As I’ve noted before, the problem with plays about addiction and other compulsive behaviors is that such behaviors by their nature are repetitious and cyclical – therefore, when something happens (drunken outbursts, revelations of the shocking truth, etc) that clearly must have happened many times before, it seems stagey to me when characters react as if they’ve never dealt with these things before, as if some strong wall has been breached – these are middle-aged people, edging into elderly; surely they’ve figured out how to deal with this sort of thing, and if they haven't, then they're playing along. (That applies mostly to Claire's and Julia's behavior; it really is brilliantly shocking yet inevitable when the stolid best friends, Harry and Edna, not only move in because of sudden existential terror, but start making themselves too much at home.)

So I had some mixed feelings about the play, though I mostly enjoyed it, but what really carries the evening is the superb ensemble cast: Kimberly King as Agnes, Ken Grantham as Tobias, Jamie Jones as Claire, Anne Darragh as Edna, Charles Dean as Harry, and Carrie Paff as Julia, and there's not a weak link in the bunch (directed by Tom Ross, Aurora Artistic Director).
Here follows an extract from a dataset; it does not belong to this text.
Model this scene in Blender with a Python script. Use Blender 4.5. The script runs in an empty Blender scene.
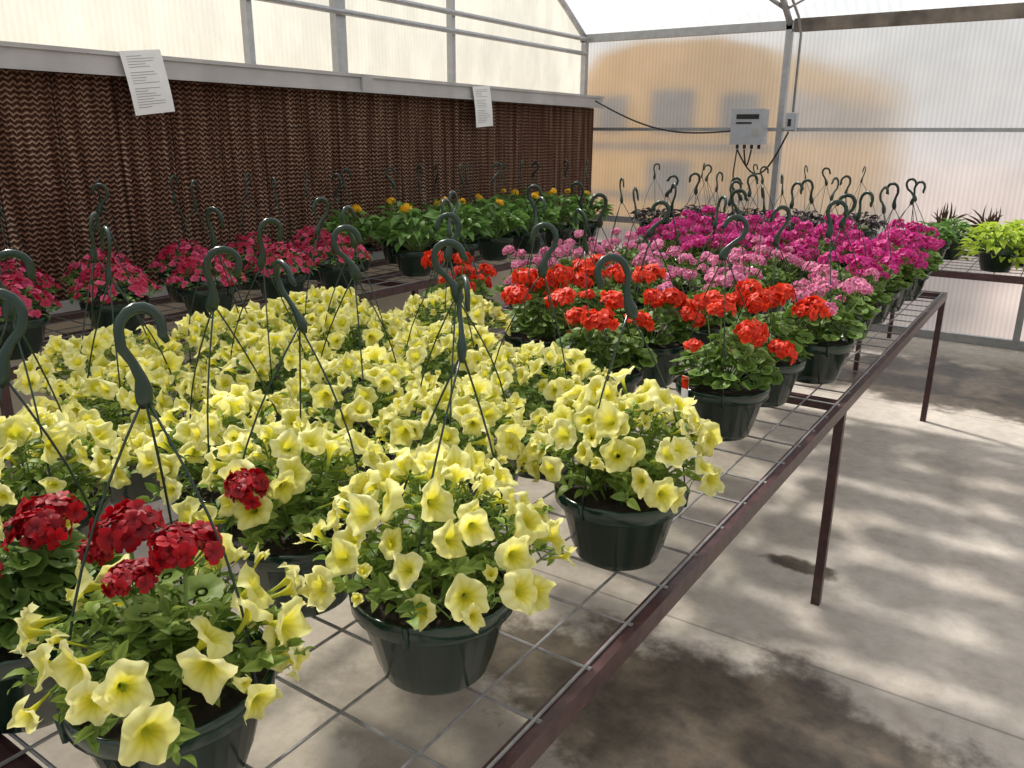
import bpy, math, random
import numpy as np
from mathutils import Vector, Matrix
R = random.Random(11)
scene = bpy.context.scene
PI = math.pi
scene.view_settings.view_transform = 'Standard'
scene.view_settings.exposure = .16

# ---------------------------------------------------------------- materials
def newmat(name):
    m = bpy.data.materials.new(name); m.use_nodes = True
    nt = m.node_tree; nt.nodes.clear()
    return m, nt, nt.nodes, nt.links
def N(nt, t, **kw):
    n = nt.nodes.new(t)
    for k, v in kw.items():
        if k in n.inputs: n.inputs[k].default_value = v
        else: setattr(n, k, v)
    return n
def ramp(nt, stops, interp='LINEAR'):
    r = nt.nodes.new('ShaderNodeValToRGB'); r.color_ramp.interpolation = interp
    e = r.color_ramp.elements
    while len(e) < len(stops): e.new(0.5)
    for i, (p, c) in enumerate(stops):
        e[i].position = p; e[i].color = (c[0], c[1], c[2], 1)
    return r
def mth(nt, op, a, b=None, c=None):
    n = nt.nodes.new('ShaderNodeMath'); n.operation = op
    for i, x in enumerate((a, b, c)):
        if x is None: continue
        if isinstance(x, (int, float)): n.inputs[i].default_value = x
        else: nt.links.new(x, n.inputs[i])
    return n.outputs[0]
def simple(name, col, rough=.5, metal=0, noise=.15, scale=20, bump=0, spec=.5):
    m, nt, ns, L = newmat(name)
    out = N(nt, 'ShaderNodeOutputMaterial'); p = N(nt, 'ShaderNodeBsdfPrincipled')
    p.inputs['Roughness'].default_value = rough; p.inputs['Metallic'].default_value = metal
    p.inputs['Specular IOR Level'].default_value = spec
    tc = N(nt, 'ShaderNodeTexCoord'); no = N(nt, 'ShaderNodeTexNoise', Scale=scale, Detail=4.0)
    L.new(tc.outputs['Object'], no.inputs['Vector'])
    d = tuple(c*(1-noise) for c in col); b = tuple(min(1, c*(1+noise)) for c in col)
    r = ramp(nt, [(.3, d), (.7, b)]); L.new(no.outputs['Fac'], r.inputs['Fac'])
    L.new(r.outputs['Color'], p.inputs['Base Color'])
    if bump:
        bp = N(nt, 'ShaderNodeBump', Strength=bump, Distance=.01); L.new(no.outputs['Fac'], bp.inputs['Height'])
        L.new(bp.outputs['Normal'], p.inputs['Normal'])
    L.new(p.outputs['BSDF'], out.inputs['Surface'])
    return m
def organic(name, stops, var, rough=.5, trans=.35, tcol=None, veins=0.0):
    m, nt, ns, L = newmat(name)
    out = N(nt, 'ShaderNodeOutputMaterial'); p = N(nt, 'ShaderNodeBsdfPrincipled', Roughness=rough)
    p.inputs['Specular IOR Level'].default_value = .3
    at = N(nt, 'ShaderNodeAttribute'); at.attribute_name = 'pc'
    sp = N(nt, 'ShaderNodeSeparateColor'); L.new(at.outputs['Color'], sp.inputs['Color'])
    r = ramp(nt, stops); L.new(sp.outputs['Red'], r.inputs['Fac'])
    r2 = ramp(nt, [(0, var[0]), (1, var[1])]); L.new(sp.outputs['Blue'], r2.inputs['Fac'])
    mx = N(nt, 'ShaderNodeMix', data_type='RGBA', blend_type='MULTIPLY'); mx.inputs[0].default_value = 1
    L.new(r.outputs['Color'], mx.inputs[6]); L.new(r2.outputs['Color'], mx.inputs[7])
    col = mx.outputs[2]
    if veins:
        mv = N(nt, 'ShaderNodeMix', data_type='RGBA', blend_type='MULTIPLY')
        f = mth(nt, 'MULTIPLY', sp.outputs['Green'], veins); L.new(f, mv.inputs[0])
        L.new(col, mv.inputs[6]); mv.inputs[7].default_value = (.82, .76, .40, 1); col = mv.outputs[2]
    L.new(col, p.inputs['Base Color'])
    t = N(nt, 'ShaderNodeBsdfTranslucent'); L.new(col, t.inputs['Color'])
    ms = N(nt, 'ShaderNodeMixShader', Fac=trans)
    L.new(p.outputs[0], ms.inputs[1]); L.new(t.outputs[0], ms.inputs[2]); L.new(ms.outputs[0], out.inputs['Surface'])
    return m

M_pot = simple('pot_green_plastic', (.009, .030, .018), rough=.18, noise=.2, scale=8, spec=.6)
M_soil = simple('soil', (.03, .02, .014), rough=.95, noise=.5, scale=60, bump=.8)
M_hook = simple('hanger_green_plastic', (.010, .033, .021), rough=.28, noise=.1)
M_tag = simple('tag_white', (.8, .78, .75), rough=.5, noise=.03)
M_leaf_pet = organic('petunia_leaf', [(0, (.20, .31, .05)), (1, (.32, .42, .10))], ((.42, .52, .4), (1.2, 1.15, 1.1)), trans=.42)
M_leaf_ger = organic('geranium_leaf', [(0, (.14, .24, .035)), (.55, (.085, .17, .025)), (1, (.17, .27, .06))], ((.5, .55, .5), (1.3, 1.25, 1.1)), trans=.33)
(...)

At various points they all made me laugh or surprised me with something unexpected. The play runs until October 9; call the box office at 510-843-4822 for tickets (they also have on-line sales, but use the stupid “best seat available” system rather than letting you see all available seats and choosing your own, so I always buy their tickets over the phone – the staff is very helpful).

2 comments:

Civic Center said...

I've always thought Albee was a nasty piece of work, and that it's reflected in all his plays. I have nothing against a good misanthropic artist, but his cruelty feels like curdled sadism to me most of the time.

You've also put your finger on why his Theatre of the Absurd style tends not to work out so well in that he doesn't go far enough. And your complaint, "I thought the play went on too long" reminds me of seeing an uncut stage version of "Who's Afraid of Virginia Woolf?" with Jean Shelton years ago. It felt like the thing went on for four hours, and midway I was tempted to say eff off to the actors/characters and go get drunk myself.

Patrick J. Vaz said...

Yes, I can't imagine why the characters sit there and take some of the nonsense the other characters are dishing out, unless there is an underlying sado-masochist thing going on -- which is unexamined, since it seems to be an assumption about the world. A few years ago I read a profile of Albee (probably in The New Yorker) which described some of his characters as admirable (or maybe it was just "admired by Albee") because they were "truth tellers" which is a laughably naive concept. But presumably the searing truths finally being told were what kept the victim characters listening. I do know that a lot of people seem to get off on the high bitchery of Who's Afraid of VW, but I've never found it all that scathing. I've never seen it on stage, but I have seen the movie, which was one of those I watched twice because I figured I was missing something that made everyone praise it so. I don't think I was, though.

One of my early blog entries was about that movie, and about ACT's production of The Goat.